Obama has not signaled to Congress that he would like a House or Senate hearing on the BCS and with the US economy in shambles, with the US fighting two wars and other problems like the Israeli-Hamas fighting, Obama cannot afford to use any political capital to look into what is really at best a trivial issue, the college football championship.
However, as trivial as the game might seem to most Americans who will not bother watching the contest, the US government is deeply involved in the BCS and as recently as last April, House members Neil Abercrombie (D-Hawaii), Lynn Westmoreland (R-Georgia) and Mike Simpson (R-Idaho) introduced a resolution claiming that the BCS was an illegal restriction on trade because only the largest football playing universities compete in most of the major bowl games. The bill went nowhere, after Obama's comments that he would like to see a college football playoff, Abercrombie decided that perhaps the new Congress should take up his bill.

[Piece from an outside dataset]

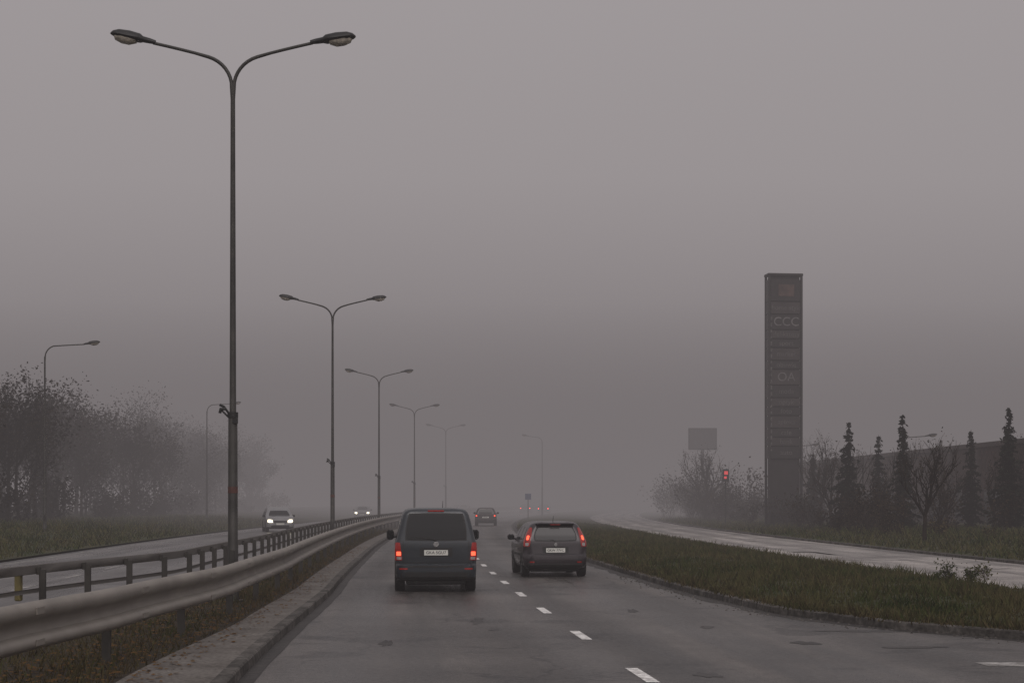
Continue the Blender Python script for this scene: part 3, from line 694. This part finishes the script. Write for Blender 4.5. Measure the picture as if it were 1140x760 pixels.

College football may be a game to some, but to a lot of people connected to the industry, it is a big money maker. Six conferences, the Atlantic Coast Conference, the Big East, the Big 10, the Big 12, the Pacific Athletic Conference and the South East Conference all get automatic bids to the big bowl games and about $18 million that is split among the conference schools and if there is a second team from any of those conferences that ends up in a bowl game, more money flows into those conferences.
Non BCS conference members from Conference USA, the Mid-American, Mountain West, Sun Belt and Western Athletic Conferences get about $9.5 million. If a school from one of those conferences gets a BCS invite for a bowl game, they get a certain percent of revenues.
People like the three Congressman and the Utah Attorney General look at how the money is distributed to the big time schools and how the big time schools can pay big sums of money to schools thanks to the BCS but what they aren’t addressing is how boosters, marketing partners, TV networks and others also contribute to the coffers through tax loop holes. The BCS dollars, while substantial, are just a piece of the money pie.
In 2005, the US House of Representatives held a hearing on the BCS but nothing came of it.
The American government gives tax exempt status to big time college sports programs. In 2006, Rep. Bill Thomas, a California Republican, brought up the question of whether the NCAA should retain its tax-exempt status given the amount of money it receives from TV contracts and championship events. He also wondered whether the federal government should subsidize college athletics when money helps pay for escalating coaching salaries. Thomas, who was the Chairman of the House Ways and Means Committee, decided not to run for re-election in 2006 and the tax exempt status has not been questioned since.
Believe it or not, the BCS and college sports can bring in money and not have to worry about paying taxes because of a tax loophole as it qualifies for a 501(c)3 charities exemption, people buying luxury boxes for bowl games are giving to education, and it is tax deductible.
The college football system for deciding a championship will not be changed by the bully pulpit of the President although Barack Obama could lean on college presidents and chancellors and athletic directors, boosters, cable and over the air TV networks to accept a college football playoff after Congress takes a serious look at college football. But Congress has shown absolutely no inclination to address college sports issues and there are a whole range of issues that can be addressed from the 501(c)3 charities exemption to the rights of college athletes including the "voluntary" practices to outside work to whether or not an athlete is really pursuing an education. They could also look into a college basketball problem that Bobby Knight has brought up in the past. Are talented freshman players attending second semester classes knowing that they are leaving for the NBA? There is also a question of compensation for playing in big time college football or basketball games and also whether a big time athlete whose jersey is being sold to fans is entitled to get some of those dollars.
If Congress was serious, they could address those issues because of the tax breaks given to big time football/basketball schools. A college football playoff pales in comparison to the economic woes and growing unemployment, two wars, a standoff in the Middle East and far more serious issues but college sports leaders can be summoned to appear before Congress and if they want to change the way a football champion is crowned, they could.
Shurtleff is reviewing the Sherman Antitrust Act. The Utah Attorney General can also cause some major problems for the college establishment if he decides to go ahead with a lawsuit. Oklahoma and Florida are playing for a championship but there is far more to this football game that meets the eye.